§ Exercise:
Output all the material that follows, exactly as given.

§ Provided material:
— BEGIN —

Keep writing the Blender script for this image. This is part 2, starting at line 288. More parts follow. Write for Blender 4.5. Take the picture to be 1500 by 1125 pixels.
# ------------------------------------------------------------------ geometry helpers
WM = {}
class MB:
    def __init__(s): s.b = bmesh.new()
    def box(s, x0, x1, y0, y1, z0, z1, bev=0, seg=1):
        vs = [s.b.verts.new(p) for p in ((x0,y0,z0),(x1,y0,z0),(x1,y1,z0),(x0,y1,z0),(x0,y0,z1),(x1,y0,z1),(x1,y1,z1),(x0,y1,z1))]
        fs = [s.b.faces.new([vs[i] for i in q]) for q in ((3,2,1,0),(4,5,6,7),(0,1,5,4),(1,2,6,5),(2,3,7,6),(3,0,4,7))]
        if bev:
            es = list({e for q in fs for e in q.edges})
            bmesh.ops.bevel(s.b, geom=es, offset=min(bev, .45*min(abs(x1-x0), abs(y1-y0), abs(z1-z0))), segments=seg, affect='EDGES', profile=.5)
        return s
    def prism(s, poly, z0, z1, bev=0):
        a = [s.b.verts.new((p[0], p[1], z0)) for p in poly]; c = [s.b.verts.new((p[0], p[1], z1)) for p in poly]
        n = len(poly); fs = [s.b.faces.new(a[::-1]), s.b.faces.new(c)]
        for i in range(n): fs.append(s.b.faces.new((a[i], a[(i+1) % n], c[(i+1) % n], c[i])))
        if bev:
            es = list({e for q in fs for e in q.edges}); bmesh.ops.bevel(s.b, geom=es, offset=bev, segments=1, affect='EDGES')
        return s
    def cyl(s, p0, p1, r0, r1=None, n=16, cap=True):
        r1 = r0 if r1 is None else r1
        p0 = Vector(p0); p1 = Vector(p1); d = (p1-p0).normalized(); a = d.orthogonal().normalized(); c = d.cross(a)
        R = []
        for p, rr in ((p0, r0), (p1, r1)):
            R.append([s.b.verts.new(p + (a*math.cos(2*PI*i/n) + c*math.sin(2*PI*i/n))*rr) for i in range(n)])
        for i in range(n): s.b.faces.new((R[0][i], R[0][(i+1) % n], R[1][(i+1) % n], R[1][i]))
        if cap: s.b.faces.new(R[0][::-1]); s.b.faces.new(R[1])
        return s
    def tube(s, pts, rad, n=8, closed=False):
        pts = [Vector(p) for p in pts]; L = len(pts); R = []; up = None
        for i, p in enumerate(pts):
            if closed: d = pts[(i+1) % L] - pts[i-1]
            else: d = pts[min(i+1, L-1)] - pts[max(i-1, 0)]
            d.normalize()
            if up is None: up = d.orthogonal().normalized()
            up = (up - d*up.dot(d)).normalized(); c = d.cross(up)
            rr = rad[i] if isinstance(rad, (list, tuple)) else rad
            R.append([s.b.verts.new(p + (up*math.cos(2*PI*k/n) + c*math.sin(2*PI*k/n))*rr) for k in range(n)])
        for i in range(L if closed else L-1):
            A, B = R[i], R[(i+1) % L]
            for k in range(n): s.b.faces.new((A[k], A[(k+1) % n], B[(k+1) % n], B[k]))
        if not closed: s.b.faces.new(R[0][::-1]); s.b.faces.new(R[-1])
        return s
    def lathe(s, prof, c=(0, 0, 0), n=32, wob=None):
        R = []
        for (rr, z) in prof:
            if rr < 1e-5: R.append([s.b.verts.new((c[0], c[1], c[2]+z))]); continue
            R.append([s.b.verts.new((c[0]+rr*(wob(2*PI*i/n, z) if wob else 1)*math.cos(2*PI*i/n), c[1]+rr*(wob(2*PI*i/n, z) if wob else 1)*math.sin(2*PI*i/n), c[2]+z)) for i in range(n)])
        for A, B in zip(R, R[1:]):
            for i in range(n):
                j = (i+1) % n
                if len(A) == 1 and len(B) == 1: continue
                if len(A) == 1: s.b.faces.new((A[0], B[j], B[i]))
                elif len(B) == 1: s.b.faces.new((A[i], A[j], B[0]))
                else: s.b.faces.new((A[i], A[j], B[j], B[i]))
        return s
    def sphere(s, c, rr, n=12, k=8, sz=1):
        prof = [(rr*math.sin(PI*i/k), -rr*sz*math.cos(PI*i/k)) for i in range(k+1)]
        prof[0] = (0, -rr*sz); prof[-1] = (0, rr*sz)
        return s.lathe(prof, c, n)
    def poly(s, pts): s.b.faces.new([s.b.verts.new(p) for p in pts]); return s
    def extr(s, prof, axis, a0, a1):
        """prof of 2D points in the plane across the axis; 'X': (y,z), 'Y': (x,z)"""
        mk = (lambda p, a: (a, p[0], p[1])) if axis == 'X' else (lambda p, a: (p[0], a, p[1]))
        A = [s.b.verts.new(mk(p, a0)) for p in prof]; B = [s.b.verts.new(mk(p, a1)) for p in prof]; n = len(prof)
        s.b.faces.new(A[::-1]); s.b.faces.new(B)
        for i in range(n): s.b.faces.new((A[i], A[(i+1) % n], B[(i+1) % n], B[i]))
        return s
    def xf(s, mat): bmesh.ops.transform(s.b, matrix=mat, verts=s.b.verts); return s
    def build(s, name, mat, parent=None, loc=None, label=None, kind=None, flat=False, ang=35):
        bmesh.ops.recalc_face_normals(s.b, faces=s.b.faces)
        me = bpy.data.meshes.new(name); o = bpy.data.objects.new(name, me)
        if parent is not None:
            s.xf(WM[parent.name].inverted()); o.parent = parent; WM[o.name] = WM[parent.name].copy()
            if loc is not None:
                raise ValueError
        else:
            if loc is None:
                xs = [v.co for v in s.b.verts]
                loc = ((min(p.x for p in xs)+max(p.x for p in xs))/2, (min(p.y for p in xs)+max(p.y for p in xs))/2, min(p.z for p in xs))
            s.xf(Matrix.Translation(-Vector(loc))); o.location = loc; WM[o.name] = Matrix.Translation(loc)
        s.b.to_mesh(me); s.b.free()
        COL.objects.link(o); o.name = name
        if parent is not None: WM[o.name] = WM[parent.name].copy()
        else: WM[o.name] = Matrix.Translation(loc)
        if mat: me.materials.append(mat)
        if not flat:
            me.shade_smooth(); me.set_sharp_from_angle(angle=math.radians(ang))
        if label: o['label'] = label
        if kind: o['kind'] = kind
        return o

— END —

§ Final result:
Keep writing the Blender script for this image. This is part 2, starting at line 288. More parts follow. Write for Blender 4.5. Take the picture to be 1500 by 1125 pixels.
# ------------------------------------------------------------------ geometry helpers
WM = {}
class MB:
    def __init__(s): s.b = bmesh.new()
    def box(s, x0, x1, y0, y1, z0, z1, bev=0, seg=1):
        vs = [s.b.verts.new(p) for p in ((x0,y0,z0),(x1,y0,z0),(x1,y1,z0),(x0,y1,z0),(x0,y0,z1),(x1,y0,z1),(x1,y1,z1),(x0,y1,z1))]
        fs = [s.b.faces.new([vs[i] for i in q]) for q in ((3,2,1,0),(4,5,6,7),(0,1,5,4),(1,2,6,5),(2,3,7,6),(3,0,4,7))]
        if bev:
            es = list({e for q in fs for e in q.edges})
            bmesh.ops.bevel(s.b, geom=es, offset=min(bev, .45*min(abs(x1-x0), abs(y1-y0), abs(z1-z0))), segments=seg, affect='EDGES', profile=.5)
        return s
    def prism(s, poly, z0, z1, bev=0):
        a = [s.b.verts.new((p[0], p[1], z0)) for p in poly]; c = [s.b.verts.new((p[0], p[1], z1)) for p in poly]
        n = len(poly); fs = [s.b.faces.new(a[::-1]), s.b.faces.new(c)]
        for i in range(n): fs.append(s.b.faces.new((a[i], a[(i+1) % n], c[(i+1) % n], c[i])))
        if bev:
            es = list({e for q in fs for e in q.edges}); bmesh.ops.bevel(s.b, geom=es, offset=bev, segments=1, affect='EDGES')
        return s
    def cyl(s, p0, p1, r0, r1=None, n=16, cap=True):
        r1 = r0 if r1 is None else r1
        p0 = Vector(p0); p1 = Vector(p1); d = (p1-p0).normalized(); a = d.orthogonal().normalized(); c = d.cross(a)
        R = []
        for p, rr in ((p0, r0), (p1, r1)):
            R.append([s.b.verts.new(p + (a*math.cos(2*PI*i/n) + c*math.sin(2*PI*i/n))*rr) for i in range(n)])
        for i in range(n): s.b.faces.new((R[0][i], R[0][(i+1) % n], R[1][(i+1) % n], R[1][i]))
        if cap: s.b.faces.new(R[0][::-1]); s.b.faces.new(R[1])
        return s
    def tube(s, pts, rad, n=8, closed=False):
        pts = [Vector(p) for p in pts]; L = len(pts); R = []; up = None
        for i, p in enumerate(pts):
            if closed: d = pts[(i+1) % L] - pts[i-1]
            else: d = pts[min(i+1, L-1)] - pts[max(i-1, 0)]
            d.normalize()
            if up is None: up = d.orthogonal().normalized()
            up = (up - d*up.dot(d)).normalized(); c = d.cross(up)
            rr = rad[i] if isinstance(rad, (list, tuple)) else rad
            R.append([s.b.verts.new(p + (up*math.cos(2*PI*k/n) + c*math.sin(2*PI*k/n))*rr) for k in range(n)])
        for i in range(L if closed else L-1):
            A, B = R[i], R[(i+1) % L]
            for k in range(n): s.b.faces.new((A[k], A[(k+1) % n], B[(k+1) % n], B[k]))
        if not closed: s.b.faces.new(R[0][::-1]); s.b.faces.new(R[-1])
        return s
    def lathe(s, prof, c=(0, 0, 0), n=32, wob=None):
        R = []
        for (rr, z) in prof:
            if rr < 1e-5: R.append([s.b.verts.new((c[0], c[1], c[2]+z))]); continue
            R.append([s.b.verts.new((c[0]+rr*(wob(2*PI*i/n, z) if wob else 1)*math.cos(2*PI*i/n), c[1]+rr*(wob(2*PI*i/n, z) if wob else 1)*math.sin(2*PI*i/n), c[2]+z)) for i in range(n)])
        for A, B in zip(R, R[1:]):
            for i in range(n):
                j = (i+1) % n
                if len(A) == 1 and len(B) == 1: continue
                if len(A) == 1: s.b.faces.new((A[0], B[j], B[i]))
                elif len(B) == 1: s.b.faces.new((A[i], A[j], B[0]))
                else: s.b.faces.new((A[i], A[j], B[j], B[i]))
        return s
    def sphere(s, c, rr, n=12, k=8, sz=1):
        prof = [(rr*math.sin(PI*i/k), -rr*sz*math.cos(PI*i/k)) for i in range(k+1)]
        prof[0] = (0, -rr*sz); prof[-1] = (0, rr*sz)
        return s.lathe(prof, c, n)
    def poly(s, pts): s.b.faces.new([s.b.verts.new(p) for p in pts]); return s
    def extr(s, prof, axis, a0, a1):
        """prof of 2D points in the plane across the axis; 'X': (y,z), 'Y': (x,z)"""
        mk = (lambda p, a: (a, p[0], p[1])) if axis == 'X' else (lambda p, a: (p[0], a, p[1]))
        A = [s.b.verts.new(mk(p, a0)) for p in prof]; B = [s.b.verts.new(mk(p, a1)) for p in prof]; n = len(prof)
        s.b.faces.new(A[::-1]); s.b.faces.new(B)
        for i in range(n): s.b.faces.new((A[i], A[(i+1) % n], B[(i+1) % n], B[i]))
        return s
    def xf(s, mat): bmesh.ops.transform(s.b, matrix=mat, verts=s.b.verts); return s
    def build(s, name, mat, parent=None, loc=None, label=None, kind=None, flat=False, ang=35):
        bmesh.ops.recalc_face_normals(s.b, faces=s.b.faces)
        me = bpy.data.meshes.new(name); o = bpy.data.objects.new(name, me)
        if parent is not None:
            s.xf(WM[parent.name].inverted()); o.parent = parent; WM[o.name] = WM[parent.name].copy()
            if loc is not None:
                raise ValueError
        else:
            if loc is None:
                xs = [v.co for v in s.b.verts]
                loc = ((min(p.x for p in xs)+max(p.x for p in xs))/2, (min(p.y for p in xs)+max(p.y for p in xs))/2, min(p.z for p in xs))
            s.xf(Matrix.Translation(-Vector(loc))); o.location = loc; WM[o.name] = Matrix.Translation(loc)
        s.b.to_mesh(me); s.b.free()
        COL.objects.link(o); o.name = name
        if parent is not None: WM[o.name] = WM[parent.name].copy()
        else: WM[o.name] = Matrix.Translation(loc)
        if mat: me.materials.append(mat)
        if not flat:
            me.shade_smooth(); me.set_sharp_from_angle(angle=math.radians(ang))
        if label: o['label'] = label
        if kind: o['kind'] = kind
        return o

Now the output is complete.